Es una ley ómnibus, que rejunta varios proyectos que podrían haberse discutido por separado. Así y todo, es un abordaje muy parcial de los desafíos de la coyuntura.
La amplia moratoria que se aprobó tiene lados flacos, en especial porque va a contrapelo de la instalación de una nueva cultura tributaria. De cualquier modo, la emergencia y la necesidad de habilitar empresas como “sujetos de crédito” podrían servirle de justificación.
Lo que no tiene asidero ni justificación es el blanqueo de capitales, con mal gusto bautizado “repatriación”. Se trata de un jubileo fiscal, de toda laxitud, un verdadero premio a la irregularidad y al dinero negro.
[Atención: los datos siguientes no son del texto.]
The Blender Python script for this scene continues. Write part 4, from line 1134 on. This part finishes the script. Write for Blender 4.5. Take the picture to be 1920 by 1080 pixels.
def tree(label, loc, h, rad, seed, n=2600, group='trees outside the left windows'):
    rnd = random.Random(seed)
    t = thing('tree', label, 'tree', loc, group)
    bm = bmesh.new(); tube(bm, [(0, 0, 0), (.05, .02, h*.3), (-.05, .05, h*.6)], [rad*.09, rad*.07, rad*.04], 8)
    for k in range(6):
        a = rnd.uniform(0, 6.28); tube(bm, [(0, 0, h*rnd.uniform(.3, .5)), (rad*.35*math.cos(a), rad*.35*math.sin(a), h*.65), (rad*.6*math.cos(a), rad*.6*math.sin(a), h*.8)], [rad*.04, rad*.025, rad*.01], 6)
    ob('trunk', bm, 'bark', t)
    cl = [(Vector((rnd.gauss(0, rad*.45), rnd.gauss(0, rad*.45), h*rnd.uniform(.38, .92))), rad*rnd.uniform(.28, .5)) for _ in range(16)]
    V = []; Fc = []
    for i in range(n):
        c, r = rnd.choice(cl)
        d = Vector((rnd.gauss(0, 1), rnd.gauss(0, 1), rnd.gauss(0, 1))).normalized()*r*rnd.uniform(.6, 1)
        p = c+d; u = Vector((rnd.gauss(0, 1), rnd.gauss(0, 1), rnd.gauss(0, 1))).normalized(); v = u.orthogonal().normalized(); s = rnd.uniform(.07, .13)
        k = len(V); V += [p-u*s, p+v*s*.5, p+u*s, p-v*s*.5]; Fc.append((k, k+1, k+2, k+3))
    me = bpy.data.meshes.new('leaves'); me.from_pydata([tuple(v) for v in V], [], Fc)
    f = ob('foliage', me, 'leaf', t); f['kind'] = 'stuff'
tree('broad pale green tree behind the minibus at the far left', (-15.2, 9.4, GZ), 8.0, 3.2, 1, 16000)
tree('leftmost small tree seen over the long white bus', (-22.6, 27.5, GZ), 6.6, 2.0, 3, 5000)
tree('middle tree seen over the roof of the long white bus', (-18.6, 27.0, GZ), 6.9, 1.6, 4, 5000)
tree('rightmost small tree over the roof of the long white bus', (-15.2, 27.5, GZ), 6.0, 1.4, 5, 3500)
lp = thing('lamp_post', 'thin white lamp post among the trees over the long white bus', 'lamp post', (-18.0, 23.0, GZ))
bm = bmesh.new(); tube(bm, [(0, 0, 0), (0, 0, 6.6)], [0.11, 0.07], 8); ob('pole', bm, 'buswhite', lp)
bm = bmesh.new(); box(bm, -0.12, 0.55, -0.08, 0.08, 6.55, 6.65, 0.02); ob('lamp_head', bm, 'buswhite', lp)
Se polemiza acerca de si, en un contexto de desconfianza, servirá para que ciertos capitales vuelvan del exterior o salgan del colchón. Aún si eso ocurriera (previsión que excede la ciencia del cronista) es una norma indeseable, un pésimo mensaje moral y económico.
En síntesis, el oficialismo tiene orientada la brújula y la oposición tiene motivos válidos para cuestionar algunos puntos que se le proponen. Bueno sería que todos dieran cuenta de la magnitud de las dificultades y revisaran su estilo despiadado de hacer política, poco aconsejable cuando crece el riesgo de naufragar, no ya (o no solo) por torpezas propias, sino por la desmesura del escenario que generaron otros.
Más allá de críticas ya apuntadas, el mantenimiento de la iniciativa gubernamental es el horizonte más satisfactorio, el que más se aviene a la situación global. La crisis demanda más estado y más gobierno.
También, si de plata se trata, requiere acciones que la dirijan derechito al bolsillo de los que menos tienen. Dos ejemplos vienen a cuento, sin agotar la enumeración. Aumento en las jubilaciones antes de marzo, una hipótesis usual de trabajo del gobierno. Políticas sociales de ingresos, una que dista mucho de estar entre sus favoritas.